Es waren zunächst allgemein gesprochen die Unbekanntheit, die den Blick auf die "Kroaten" veranlasst hat, sowie dortige Unruhen und Kriegszustände. Weit zurück reicht das Bild von den die Militärgrenze tapfer verteidigenden Bewohnern. Damit ging auch nicht zuletzt die antemurale christianitatis-Symbolik einher. Beginnend im Dreißigjährigen Krieg wandelte sich diese Betrachtung allerdings hin zum Kroaten als dem die Gewalt und Brutalität verkörpernden Fremden; diese war auch noch im 18. Jahrhundert anzutreffen. Ergänzend dazu erzählt die Autorin die ebenfalls im 17. Jahrhundert aufkommende Geschichte um die "Crabaten" oder "Krawatten".

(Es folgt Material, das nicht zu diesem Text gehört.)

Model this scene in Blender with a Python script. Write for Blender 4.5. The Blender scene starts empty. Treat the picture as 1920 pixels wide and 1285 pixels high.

Die Untersuchung stützt sich auf zehn Autoren, die im 18. und 19. Jahrhundert "Kroatien" bereisten. Deren Beschreibungen werden systematisch analysiert. Für die amtlich motivierten Reisen standen militärische und verwaltungspolitische Interessen im Vordergrund. Die Wiener Regierung war natürlich an den Zuständen im Grenzbereich interessiert. Hier stand der politische Blick im Vordergrund. Eine zweite Gruppe an Berichten geht ebenfalls davon aus, doch lenken diese die Aufmerksamkeit auf wirtschaftspolitische Aspekte, zum Beispiel Fragen der Schiffbarmachung von Flüssen, die Gestaltung des Litorale oder der Straßen zwecks Handels. Dem wissenschaftlichen Interesse dienten weitere Reisen: Pflanzen, Gelände- und Bodenbeschaffung, aber auch die Menschen mit ihrer Sprache und ihren Gewohnheiten wollten erforscht werden. Eine besondere Art der Berichte waren die Beschreibungen der Kaiserreisen Joseph II.

Über diese "amtlichen" Perspektiven hinaus wird der Horizont noch weiter ausgeleuchtet. Ein Blick der stärker "von innen" her erfolgt, ist die Betrachtung durch zwei "Hungari". Damit wird auch die aufkommende moderne nationale Problematik deutlich. Im Zusammenhang mit dem Kriegsgeschehen in Europa Ende des 18. Jahrhunderts steht die Reise eines hessischen Soldaten in die Gebiete Kroatiens. Abgeschlossen wird dieser Hauptabschnitt mit touristischen Reisebeschreibungen. Anschließend folgen Abbildungen, die die jeweiligen Berichte sehr schön veranschaulichen. Es findet sich leider kein Hinweis darauf im Inhaltsverzeichnis. Eine Platzierung am Ende der Arbeit mit gesondertem Hinweis wäre hilfreicher.

Im zweiten Teil des Hauptkapitels werden Berichte über Kroatien und seine Bewohner untersucht, die lediglich am Schreibtisch entstanden sind, ohne dass die jeweiligen Autoren eine Reise in das Land unternommen hätten. Konzise, gut strukturierte und reflektierte Schlussbetrachtungen beschließen den lesenswerten Band. Er eignet sich nicht nur für jene, die sich für Kroatien im Besonderen interessieren, sondern auch für jene, die Betrachtungen des "Anderen", des "Fremden" nachgehen wollen.